The G-77 is an association of third-world nations founded in 1964 with 77 members and which now includes 133 states.

The conference held in Havana was the first of the G-77 meetings to have international heads of state in attendance — 42 national leaders participated in the conference. Those participating resolved to increase mutual cooperation and seek greater cooperation and understanding from the rich, industrialized nations.

In his closing statements, Castro suggested that a one percent tax be levied upon all “speculative financial operations” in order to assist developing nations.

Though Castro’s revolution is over 40 years old, communist Cuba is growing, not diminishing, in international importance. Havana’s hosting of a major world gathering is but one indication of Cuba’s significance on the world’s stage.

Prior to the G-77 conference, the presidents of Vietnam and Venezuela visited Castro to sign new trade deals. The Vietnamese delegation explored means of general economic cooperation, while Venezuela negotiated an oil agreement with the Cuban government.

Following the conference, a number of visiting delegations remained in Havana to discuss trade and development issues.
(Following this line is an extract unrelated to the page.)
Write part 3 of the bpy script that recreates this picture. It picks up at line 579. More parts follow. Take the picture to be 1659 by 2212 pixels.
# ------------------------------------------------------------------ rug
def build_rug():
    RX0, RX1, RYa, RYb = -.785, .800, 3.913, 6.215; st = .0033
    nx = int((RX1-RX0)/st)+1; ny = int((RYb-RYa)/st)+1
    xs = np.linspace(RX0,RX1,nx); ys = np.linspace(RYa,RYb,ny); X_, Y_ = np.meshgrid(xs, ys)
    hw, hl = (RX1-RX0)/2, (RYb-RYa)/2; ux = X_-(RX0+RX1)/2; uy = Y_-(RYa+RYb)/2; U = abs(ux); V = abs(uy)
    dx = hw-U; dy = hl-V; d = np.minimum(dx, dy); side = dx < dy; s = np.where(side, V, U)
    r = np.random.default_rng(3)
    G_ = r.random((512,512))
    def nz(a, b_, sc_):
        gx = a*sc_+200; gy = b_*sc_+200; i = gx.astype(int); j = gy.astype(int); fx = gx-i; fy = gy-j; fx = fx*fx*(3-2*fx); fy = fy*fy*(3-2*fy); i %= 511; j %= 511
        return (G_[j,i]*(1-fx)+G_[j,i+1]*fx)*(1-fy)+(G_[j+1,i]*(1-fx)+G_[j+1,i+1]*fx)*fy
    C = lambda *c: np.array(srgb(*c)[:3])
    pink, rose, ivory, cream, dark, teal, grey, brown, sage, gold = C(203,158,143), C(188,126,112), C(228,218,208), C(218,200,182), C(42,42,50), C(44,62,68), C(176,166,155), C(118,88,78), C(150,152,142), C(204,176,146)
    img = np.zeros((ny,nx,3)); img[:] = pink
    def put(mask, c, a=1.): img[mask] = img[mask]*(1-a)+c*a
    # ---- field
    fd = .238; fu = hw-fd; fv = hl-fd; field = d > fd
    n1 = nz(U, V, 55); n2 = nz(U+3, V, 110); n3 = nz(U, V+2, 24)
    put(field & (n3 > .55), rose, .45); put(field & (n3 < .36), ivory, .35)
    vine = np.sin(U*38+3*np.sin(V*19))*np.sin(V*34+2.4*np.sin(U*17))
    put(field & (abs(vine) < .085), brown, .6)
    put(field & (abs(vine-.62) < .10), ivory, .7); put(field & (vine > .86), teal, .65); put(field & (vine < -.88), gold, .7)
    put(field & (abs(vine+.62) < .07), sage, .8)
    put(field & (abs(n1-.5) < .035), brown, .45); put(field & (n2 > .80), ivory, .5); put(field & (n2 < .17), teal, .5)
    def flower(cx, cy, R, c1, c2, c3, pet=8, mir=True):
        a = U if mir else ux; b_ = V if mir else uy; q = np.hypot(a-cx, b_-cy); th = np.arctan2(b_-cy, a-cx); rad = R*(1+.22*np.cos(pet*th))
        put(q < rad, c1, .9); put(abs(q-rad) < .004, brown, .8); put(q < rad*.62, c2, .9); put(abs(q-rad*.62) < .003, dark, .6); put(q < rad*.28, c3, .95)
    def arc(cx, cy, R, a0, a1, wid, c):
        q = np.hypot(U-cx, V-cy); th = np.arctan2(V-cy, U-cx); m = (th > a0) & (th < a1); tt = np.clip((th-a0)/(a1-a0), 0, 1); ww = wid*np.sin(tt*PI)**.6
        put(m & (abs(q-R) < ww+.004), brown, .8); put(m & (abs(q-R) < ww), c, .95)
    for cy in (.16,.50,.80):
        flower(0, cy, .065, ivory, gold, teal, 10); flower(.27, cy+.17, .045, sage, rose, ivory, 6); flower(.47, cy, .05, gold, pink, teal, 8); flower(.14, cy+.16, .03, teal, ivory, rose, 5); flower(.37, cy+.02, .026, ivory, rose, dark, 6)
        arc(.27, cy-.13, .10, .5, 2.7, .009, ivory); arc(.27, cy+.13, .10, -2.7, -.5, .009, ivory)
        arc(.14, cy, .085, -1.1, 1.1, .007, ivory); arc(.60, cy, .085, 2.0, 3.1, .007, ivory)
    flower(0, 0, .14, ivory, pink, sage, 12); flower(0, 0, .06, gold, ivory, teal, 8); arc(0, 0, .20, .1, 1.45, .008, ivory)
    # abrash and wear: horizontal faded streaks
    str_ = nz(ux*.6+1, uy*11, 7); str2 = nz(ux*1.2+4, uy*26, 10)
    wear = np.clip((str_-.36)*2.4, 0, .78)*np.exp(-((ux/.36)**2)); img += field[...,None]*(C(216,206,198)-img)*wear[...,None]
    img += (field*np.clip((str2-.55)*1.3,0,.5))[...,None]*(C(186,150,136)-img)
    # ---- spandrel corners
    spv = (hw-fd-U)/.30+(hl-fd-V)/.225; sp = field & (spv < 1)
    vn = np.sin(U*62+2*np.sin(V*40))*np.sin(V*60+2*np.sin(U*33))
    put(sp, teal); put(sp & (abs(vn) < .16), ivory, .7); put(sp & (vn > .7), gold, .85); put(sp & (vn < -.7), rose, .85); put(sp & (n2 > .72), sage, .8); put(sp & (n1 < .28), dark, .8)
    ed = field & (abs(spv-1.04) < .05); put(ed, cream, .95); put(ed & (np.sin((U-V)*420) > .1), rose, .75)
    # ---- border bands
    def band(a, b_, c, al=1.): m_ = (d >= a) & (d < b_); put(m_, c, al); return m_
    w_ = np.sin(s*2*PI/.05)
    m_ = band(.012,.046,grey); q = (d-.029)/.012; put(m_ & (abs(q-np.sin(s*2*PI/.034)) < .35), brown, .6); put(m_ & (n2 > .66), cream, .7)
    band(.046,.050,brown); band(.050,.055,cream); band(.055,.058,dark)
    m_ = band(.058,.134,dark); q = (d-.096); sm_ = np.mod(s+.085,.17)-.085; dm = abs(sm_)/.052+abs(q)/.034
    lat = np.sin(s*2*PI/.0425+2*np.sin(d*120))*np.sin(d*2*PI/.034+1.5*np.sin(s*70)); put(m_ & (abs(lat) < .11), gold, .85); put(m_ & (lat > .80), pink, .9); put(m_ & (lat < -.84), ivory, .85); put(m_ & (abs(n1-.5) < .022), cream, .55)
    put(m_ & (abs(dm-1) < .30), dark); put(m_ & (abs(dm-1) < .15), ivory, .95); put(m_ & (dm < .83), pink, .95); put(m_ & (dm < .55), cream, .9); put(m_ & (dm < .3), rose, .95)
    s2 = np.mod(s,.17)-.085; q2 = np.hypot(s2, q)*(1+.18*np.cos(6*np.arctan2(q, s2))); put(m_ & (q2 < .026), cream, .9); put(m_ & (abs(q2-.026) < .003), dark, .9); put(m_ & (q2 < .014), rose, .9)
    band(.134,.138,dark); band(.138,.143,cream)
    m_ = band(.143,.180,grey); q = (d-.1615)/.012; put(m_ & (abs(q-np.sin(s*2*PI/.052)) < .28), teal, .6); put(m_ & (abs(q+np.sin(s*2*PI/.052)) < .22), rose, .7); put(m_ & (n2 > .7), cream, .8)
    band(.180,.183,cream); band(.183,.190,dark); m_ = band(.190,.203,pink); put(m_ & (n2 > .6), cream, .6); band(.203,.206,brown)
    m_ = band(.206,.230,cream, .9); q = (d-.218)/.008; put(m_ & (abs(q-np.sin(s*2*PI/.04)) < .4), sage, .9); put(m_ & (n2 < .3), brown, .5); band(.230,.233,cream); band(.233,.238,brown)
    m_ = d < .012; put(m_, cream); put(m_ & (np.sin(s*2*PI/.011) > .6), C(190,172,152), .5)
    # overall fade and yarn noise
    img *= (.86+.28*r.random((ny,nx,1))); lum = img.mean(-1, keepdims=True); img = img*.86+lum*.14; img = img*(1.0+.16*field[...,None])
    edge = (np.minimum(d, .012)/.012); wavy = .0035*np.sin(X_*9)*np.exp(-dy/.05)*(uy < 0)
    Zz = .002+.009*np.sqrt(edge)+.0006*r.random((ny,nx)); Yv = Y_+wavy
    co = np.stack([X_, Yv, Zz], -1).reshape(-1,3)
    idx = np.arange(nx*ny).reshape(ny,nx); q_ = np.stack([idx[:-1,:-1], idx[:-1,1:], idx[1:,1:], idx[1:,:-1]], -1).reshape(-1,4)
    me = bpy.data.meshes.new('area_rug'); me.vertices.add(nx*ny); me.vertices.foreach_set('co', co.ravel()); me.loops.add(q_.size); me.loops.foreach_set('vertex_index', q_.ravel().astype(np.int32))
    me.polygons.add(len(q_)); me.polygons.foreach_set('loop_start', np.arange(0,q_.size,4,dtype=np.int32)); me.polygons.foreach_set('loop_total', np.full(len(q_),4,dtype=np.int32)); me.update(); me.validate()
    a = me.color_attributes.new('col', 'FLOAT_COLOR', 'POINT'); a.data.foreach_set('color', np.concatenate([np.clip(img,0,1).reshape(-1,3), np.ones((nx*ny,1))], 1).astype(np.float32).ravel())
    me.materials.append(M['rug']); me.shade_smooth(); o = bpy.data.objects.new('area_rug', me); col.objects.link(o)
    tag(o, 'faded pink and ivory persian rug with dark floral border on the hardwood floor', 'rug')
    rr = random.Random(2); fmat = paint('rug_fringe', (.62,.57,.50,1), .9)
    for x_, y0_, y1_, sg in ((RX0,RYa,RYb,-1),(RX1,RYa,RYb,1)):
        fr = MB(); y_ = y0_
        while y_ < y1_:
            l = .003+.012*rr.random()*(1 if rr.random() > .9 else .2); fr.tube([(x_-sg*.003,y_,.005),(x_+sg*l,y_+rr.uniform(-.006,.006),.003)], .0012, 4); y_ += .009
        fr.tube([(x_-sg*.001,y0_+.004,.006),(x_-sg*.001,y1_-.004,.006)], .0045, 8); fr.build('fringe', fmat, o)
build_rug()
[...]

Cuban representatives are active in various areas of the world. The British government has invited a Cuban delegation to meet oil executives in Scotland, and discussions are in progress concerning the possibility of British oil exploration off Cuban shores in the Gulf of Mexico.

In Geneva, Switzerland, Cuba recently won re-election to a seat on the Human Rights Commission of the United Nations — against strong U.S. opposition.

Ironically, communist Cuba is joined by Stalinist Belarus on the U.N. Human Rights Commission. Both nations have a particularly bad reputation for abusing certain sectors of their citizenry, and both share a generally lax view of human rights.

Castro has kept continuity with the revolutionary zeal of the past. The Cuban government continues its program of locating, identifying and acquiring the bodies of fallen revolutionary heroes.

In Bolivia recently, Cuban forensic experts discovered an additional two bodies of guerrilla fighters who were part of Che Guevara’s band of revolutionaries operating in that country. The remains of the two will be taken from Bolivia and reburied in the Che Guevara memorial in Cuba, along with 30 of their previously located comrades.

In Cuba today, business is business, but the business of Castro’s Cuba remains The Revolution.